Reel Politique: Book News, Mario Bava: All the Colors of the Dark
Just a few minutes ago the mail carrier delivered my personal copy of the one book that film geeks across the country—nay, the world!—have been waiting for…and for almost a decade. It’s Tim Lucas’s Mario Bava: All the Colors of the Dark, the Video Watchdog editor’s critical biography of the multi-faceted Italian genre director. From its shiny dust jacket bearing an image from the film Black Sunday, its star Barbara Steele looking unsettlingly like Brooke Shields, to its list of patrons in the back, it’s a massive work. At 1,128 pages, it’s got the dimensions and heft of a family Bible. And given Mr. Lucas’s diligent attention to accuracy and detail as practiced in his magazine since 1990, one can assume, as I assert in a profile of Mr. Lucas slated to appear soon in The Believer, Colors will no doubt be the definitive biography of Bava and possibly one of the best, if not the best, books on a film director ever published. It’s also exquisitely designed, by Mr. Lucas’s wife, Donna. But at $250 dollars a copy, and given that it is wholly self-published, the volume may have a limited impact unless readers and reviewers get the word out.

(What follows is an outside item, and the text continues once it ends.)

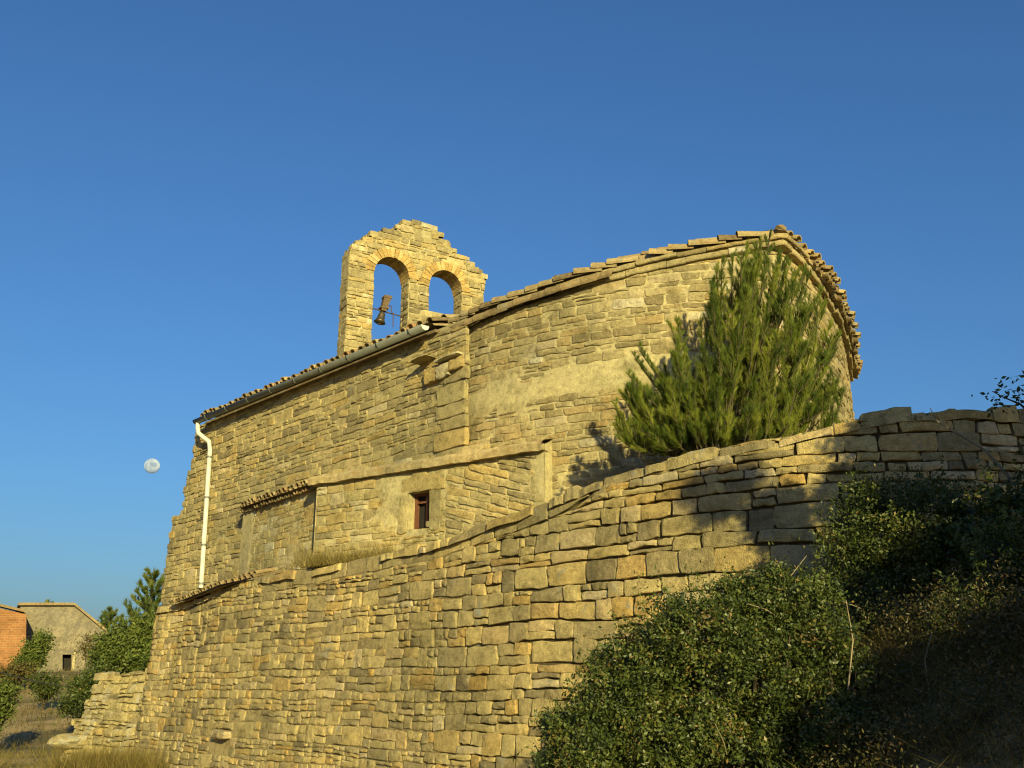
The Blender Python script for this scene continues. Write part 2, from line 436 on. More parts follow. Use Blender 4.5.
# ------------------------------------------------------------------ apse
ev = []
for (px, py, z) in ((452, 326, 7.0), (480, 312, 7.04), (520, 297, 7.1), (560, 283, 7.16), (610, 268, 7.25), (660, 256, 7.33), (710, 246, 7.41), (755, 238, 7.5), (774, 235, 7.545), (783, 233, 7.56), (790, 238.5, 7.54),
                    (800, 247, 7.5), (818, 268, 7.42), (833, 292, 7.32), (845, 318, 7.22), (852, 345, 7.1), (855, 372, 7.0)):
    ev.append(PH(px, py, z))
eplan = Plan([(p.x, p.y) for p in ev], True)
ez = lerp_table([(eplan.nearest(p), p.z) for p in ev])
UAPEX = eplan.nearest(ev[9])
# the wall stands back from the eave
wp = []
for u in arange(0, eplan.len, .25):
    p, n = eplan.at(u); back = .07 + .05 * sstep(UAPEX - 1.5, UAPEX + .6, u); wp.append(p - n * back)
wp[0] = wp[0] - (wp[1] - wp[0]) * .8
# round off the wall's turn below the corner of the roof
for it in range(3):
    wp = [wp[0]] + [(wp[i - 1] + wp[i] * 2 + wp[i + 1]) / 4 for i in range(1, len(wp) - 1)] + [wp[-1]]
e0, n0 = wp[-1], (wp[-1] - wp[-2]).normalized()
wp += [e0 + n0 * 1.0 + Vector((-.15, 0)), e0 + n0 * 2.2 + Vector((-.6, 0)), e0 + n0 * 3.2 + Vector((-1.4, .1))]
aplan = Plan(wp, True)
def apse(u, v, d):
    p, n = aplan.at(u); p = p + n * d; return Vector((p.x, p.y, v))
def atop(u):
    p, n = aplan.at(u); return ez(eplan.nearest(p)) - .13 if u < aplan.len - 3.0 else 6.87
def apse_plaster(u, v):
    # the rendered band round the middle of the apse and smaller smeared patches
    t = .11 * n1(u * 1.1, v * 2.0, 5) + .05 * n1(u * 4, v * 5, 6)
    band = .20 - abs(v - (5.62 + .02 * u)) + t if u < 4.4 else -1
    blot = .30 * n1(u * .55 + 20, v * .8, 9) + .14 * n1(u * 2.6, v * 3.2, 2) - .22
    low = -.1 + .35 * (4.6 - v) * .5 + t if .8 < u < 2.4 and v < 4.6 else -1
    return max(band, blot, low)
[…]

Who is Bava? It’s possible that most people have seen at least one of his films without really knowing it (one of Mr. Lucas’s goals in the book is to unveil the “hidden” films of Bava’s filmography). He did Spaghetti Westerns, a Hercules movie, an adaptation of the comic book Diabolik, and probably invented the giallo or Italian slasher movie. His most famous titles are Black Mask, Black Sabbath, which influenced Quentin Tarantino, Planet of the Vampires, and Danger: Diabolik. Kill Baby Kill is widely held to be his masterpiece, an exotic mood piece about a doctor who stumbles into a town tormented by the ghost of a dead child.
A cinematographer turned director, Bava is most famous for the moody lighting and use of strong color in his films, and the book comes with an introduction penned by Martin Scorsese, who extols Bava’s use of color. Yet there is also broad scope to his word. His early black and white films are lustrous, and one of his last films, Rabid Dogs, is a mostly hand-held real time heist-gone-bad tale. Suffice it to say, if there is anything you’re ever going to want to know about Bava, it’s going to be in this book.